Wednesday, June 8, 2016

Are you there God? it's me, Sophie

"Are you there God?  It's Me Margaret." by Judy Blume.

The Cover I remember

Back when I was in 5th grade, all the girls in my elementary school read it (back in the 70s) but, being a victim of testosterone poisoning, I did not.  They read it; shared it; talked about it.  For them, it was a window to their future.  It was, in Spring City Elementary, a rite of passage.

Fifth grade.  I'm front row, second from right.  At least 4 of these children are now dead.

I read this as a "rite of passage" as well.  I figured every other girl in my class did, so I should too. 

I see why they read it. It touches on menarche as an important milestone, but that's not the whole point, is it? It talks about the importance of Family, and of that slow detachment that adolescents must experience- family to friends. Religion? Yes, it's a major theme but I see it as a metaphor for family.

So now I've read it. There are touchstones that I will never experience, being trans, but I can still appreciate their importance and beauty.

So the book is about Margaret, a 6th grade girl who moves from NYC to a New Jersey suburb, where there are social hierarchies, etc.  This book was first published in 1970, and things were VERY different back then.  Like for example, the suburb is lily-white, and there are no mentions of people of different ethnicities.  It's like economic segregation.  

Come to think of it, things WEREN'T so different.

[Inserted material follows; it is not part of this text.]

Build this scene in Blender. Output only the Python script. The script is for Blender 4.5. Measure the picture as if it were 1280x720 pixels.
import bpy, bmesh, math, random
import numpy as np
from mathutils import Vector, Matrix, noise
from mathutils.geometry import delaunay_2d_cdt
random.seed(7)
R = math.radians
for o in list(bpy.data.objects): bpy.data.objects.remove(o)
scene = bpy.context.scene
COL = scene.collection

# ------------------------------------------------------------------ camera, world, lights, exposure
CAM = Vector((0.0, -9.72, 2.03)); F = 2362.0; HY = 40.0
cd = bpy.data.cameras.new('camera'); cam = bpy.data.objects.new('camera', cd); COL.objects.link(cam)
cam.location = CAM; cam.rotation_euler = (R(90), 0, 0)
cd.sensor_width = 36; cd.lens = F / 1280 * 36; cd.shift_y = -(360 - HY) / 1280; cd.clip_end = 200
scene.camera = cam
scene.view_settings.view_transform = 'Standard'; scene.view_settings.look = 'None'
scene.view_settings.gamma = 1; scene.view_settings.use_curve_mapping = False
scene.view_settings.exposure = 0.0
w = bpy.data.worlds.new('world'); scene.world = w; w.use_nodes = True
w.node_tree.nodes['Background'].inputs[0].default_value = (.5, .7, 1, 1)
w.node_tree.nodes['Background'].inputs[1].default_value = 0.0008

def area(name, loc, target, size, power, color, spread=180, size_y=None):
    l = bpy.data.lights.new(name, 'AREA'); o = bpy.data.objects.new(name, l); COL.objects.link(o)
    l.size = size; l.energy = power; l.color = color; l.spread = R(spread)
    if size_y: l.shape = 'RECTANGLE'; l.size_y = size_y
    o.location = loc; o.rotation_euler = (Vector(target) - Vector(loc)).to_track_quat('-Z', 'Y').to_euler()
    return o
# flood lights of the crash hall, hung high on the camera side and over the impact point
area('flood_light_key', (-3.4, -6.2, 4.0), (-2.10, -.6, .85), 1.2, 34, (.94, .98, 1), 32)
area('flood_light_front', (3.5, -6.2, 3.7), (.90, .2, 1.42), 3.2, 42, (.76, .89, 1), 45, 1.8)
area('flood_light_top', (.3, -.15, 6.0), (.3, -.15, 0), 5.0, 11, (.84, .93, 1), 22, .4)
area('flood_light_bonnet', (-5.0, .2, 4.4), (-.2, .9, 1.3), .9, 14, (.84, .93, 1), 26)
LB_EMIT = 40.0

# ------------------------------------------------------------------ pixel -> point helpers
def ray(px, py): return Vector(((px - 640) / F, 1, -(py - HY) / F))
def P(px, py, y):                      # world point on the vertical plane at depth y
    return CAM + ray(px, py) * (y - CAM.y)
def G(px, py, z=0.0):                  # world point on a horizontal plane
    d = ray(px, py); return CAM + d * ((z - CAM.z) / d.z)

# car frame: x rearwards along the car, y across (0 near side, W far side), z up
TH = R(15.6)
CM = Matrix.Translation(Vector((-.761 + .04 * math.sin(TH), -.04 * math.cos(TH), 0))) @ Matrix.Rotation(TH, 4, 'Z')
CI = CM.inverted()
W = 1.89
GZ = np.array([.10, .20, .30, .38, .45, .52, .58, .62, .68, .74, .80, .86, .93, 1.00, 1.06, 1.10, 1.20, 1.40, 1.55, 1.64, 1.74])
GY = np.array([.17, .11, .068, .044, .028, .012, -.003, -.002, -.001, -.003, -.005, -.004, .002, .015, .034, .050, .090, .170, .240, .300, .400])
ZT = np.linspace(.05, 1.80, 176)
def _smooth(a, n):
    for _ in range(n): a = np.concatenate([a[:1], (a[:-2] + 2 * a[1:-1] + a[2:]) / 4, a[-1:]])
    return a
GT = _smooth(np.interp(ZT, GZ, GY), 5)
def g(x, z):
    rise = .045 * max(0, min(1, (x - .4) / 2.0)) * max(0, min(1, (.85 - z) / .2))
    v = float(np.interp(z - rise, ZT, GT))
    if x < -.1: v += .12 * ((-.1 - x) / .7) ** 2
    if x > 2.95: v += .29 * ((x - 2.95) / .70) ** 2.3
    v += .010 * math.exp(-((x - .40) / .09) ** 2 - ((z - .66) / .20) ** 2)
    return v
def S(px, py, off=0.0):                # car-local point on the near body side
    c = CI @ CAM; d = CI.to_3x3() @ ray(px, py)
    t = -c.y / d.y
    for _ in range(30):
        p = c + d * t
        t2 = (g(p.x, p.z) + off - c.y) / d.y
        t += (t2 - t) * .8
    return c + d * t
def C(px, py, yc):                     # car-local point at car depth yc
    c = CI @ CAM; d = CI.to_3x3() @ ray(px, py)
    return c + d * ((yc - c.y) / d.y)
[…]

In any case, Margaret talks to God a lot.  I wouldn't call it praying, just talking.  She talks to God about life, her parents, grandparents... everything.  I got the impression she was really quite lonely and sheltered in NYC.  

Her father is Jewish and her mother is Catholic.  The parents have raised Margaret to make her own decisions.  Enter the grandparents on both sides; both very dogmatic in their particular religions.  It didn't escape my notice that the Jewish grandmother was FAR more tolerant of interfaith marriage than the Catholic one.  Funny that.

Margaret spends the entire book focused on three major topics:  her religion (or lack thereof), her period (or lack thereof), and her "club" of friends.  A sub topic of the friends part would be her obsession with the cutest boy in school.

The book is predictable in many ways.  There is a subplot that struck home for me though.  Laura Danker is one of the minor characters.  She is tall and preternaturally developed for a sixth grader.  I learned in my fancy book lernin' college stuff that early developing girls and late developing boys have the hardest time socially, especially in Middle school.  As such, all of the other girls shun her and spread rumors about her.  

Like many transpeople, I know what it's like to be shunned.  As a "late developing male" I was ridiculed.  I couldn't get a date even if I hung a necklace of $100 bills around my neck.  Not that it would've done any good- my idea of a "fancy" date was Pizza Hut or Dennys... after all, they actually had wait staff!  I graduated high school 5'6" and 120 pounds.

Oh to have transitioned then!!


Having read this book at the age of 49, I think a lot of the magic was lost on me.  (Similar to seeing ET for the first time when in my 30s:  meh)    However, it is well written, and I can see why it touches so many hearts.

That said, it made me feel very "left out" for missing all that growing up female meant.  

Such is life.

Be Well


  1. Very good Sophie... This is Diana Lynn Langton... I watch your growth. We've never really chatted or even met although you went right past me three Harrisburgs ago... my one and only conference... Kristin Beck was there as was Nicole Maine's dad... I think you are amazing, brave, and most certainly beautiful. I enjoy your blog too! :-)

  2. I'm not sure if I ever read Margaret. I know I read "Then Again, Maybe I Won't," Blume's novel from the male perspective. I know most of my friends read Margaret, but there was just something more appealing about the "opposite" side for me. /shrug (also, I was also 5'6" and 120 lbs when I graduated high school!)